I keep reading about how we are entering the one of the most turbulent decades in history. Who do we have to represent us other than socdem politicians, podcasters and journalists? We are letting crisis after crisis go to waste. We are just wasting away...

  • KoeRhee [he/him]
    ·
    4 years ago

    Well, the working class isn't inherently left. Their class consciousness needs to be raised, people who are more reactionary minded need to be waned off of bullshit culture war issues, and they need to be reachable/have an effective way to organize. America's working class for example exists in a country where you are expected to live on your own as an adult (or maybe with a couple roommates), drive in your own personal vehicle, and go to your private sector job which has a 93.5% of not being represented by a union, and is increasingly likely to be something involving the gig economy, self employment, or contracting work. The working class, from the perspective of those in it who aren't already leftists, is completely disjointed, unorganized, has relatively little in common, and interacts with itself as little as possible. Working people interact with the bourgeoisie through the media and consumer culture almost if not more than they do with their fellow workers. When the working class is this disjointed and fractured, its basically impossible for a critical mass of them to be attracted to following one leader in particular.

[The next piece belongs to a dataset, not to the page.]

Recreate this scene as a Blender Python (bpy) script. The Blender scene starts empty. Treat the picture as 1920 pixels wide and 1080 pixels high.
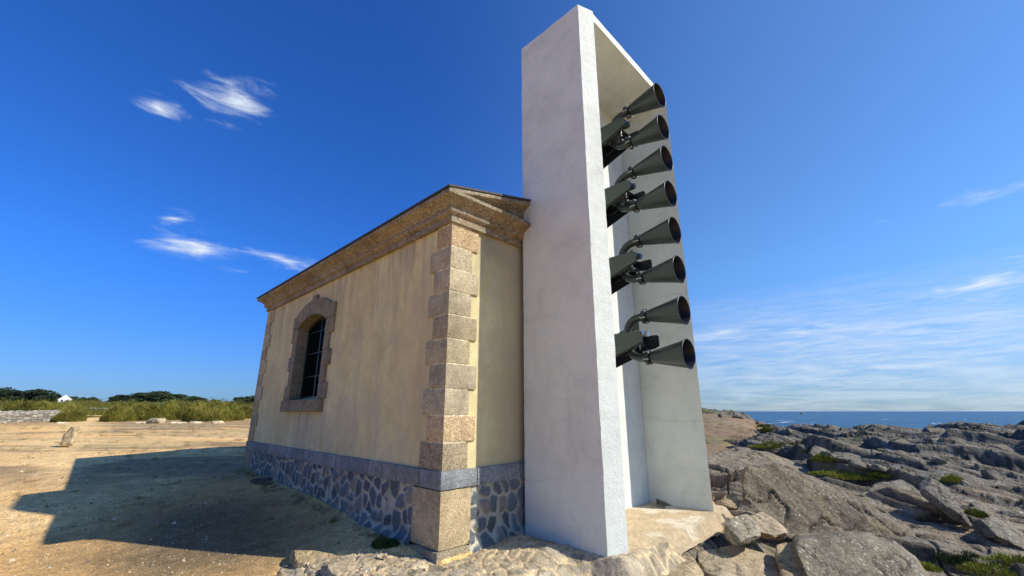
import bpy, bmesh, math, random
import numpy as np
from mathutils import Vector, Matrix
R = math.radians
random.seed(7); rng = np.random.default_rng(7)
scn = bpy.context.scene
COL = scn.collection

# ------------------------------------------------------------------ camera
FPX = 806.0; EYE = 1.6; PITCH = math.atan(231/FPX)
cam_d = bpy.data.cameras.new("camera"); cam = bpy.data.objects.new("camera", cam_d); COL.objects.link(cam)
cam_d.sensor_width = 36; cam_d.lens = FPX/1920*36; cam_d.clip_start = .05; cam_d.clip_end = 60000
cam.location = (0, 0, EYE); cam.rotation_euler = (R(90)+PITCH, 0, R(-45))
scn.camera = cam

# ------------------------------------------------------------------ sun, sky, exposure
SUN_EL = R(39); SD = Vector((.505, -.863, 0)).normalized()
to_sun = Vector((SD.x*math.cos(SUN_EL), SD.y*math.cos(SUN_EL), math.sin(SUN_EL)))
sl = bpy.data.lights.new("sun", 'SUN'); sl.energy = 5.0; sl.angle = R(.53); sl.color = (1, .955, .86)
so = bpy.data.objects.new("sun", sl); COL.objects.link(so)
so.rotation_euler = to_sun.to_track_quat('Z', 'Y').to_euler(); so.location = (20, -30, 40)

scn.view_settings.view_transform = 'Standard'; scn.view_settings.look = 'None'
scn.view_settings.gamma = 1; scn.view_settings.exposure = .09
world = bpy.data.worlds.new("World"); scn.world = world; world.use_nodes = True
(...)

Smaller groups and agitators need to organize and work to get rid of the obstacles I mentioned earlier as much as possible before we can hope to have a powerful, organized, and unified movement for the working class.

    • Bedandsofa [he/him]
      ·
      edit-2
      4 years ago

      Much of which your saying may be true, but isn’t fixed by the persuasion of “leftists.” The scale of the working class is just too massive.

      Consciousness is mainly developed through people’s lived experience of their conditions and major events. The job of socialists is to give full expression to the consciousness as it exists, by tying it to the broader class struggle. You’re not really persuading people as much as giving them a framework to understand a class struggle that they are already aware of on some level.

      You can do this on a massive scale by political means, putting forward platforms, demands on the state, and so on. Building a political alternative that people can actually see and gravitate towards.

      Check out Chapter 2 of the Communist manifesto, it’s specifically about this.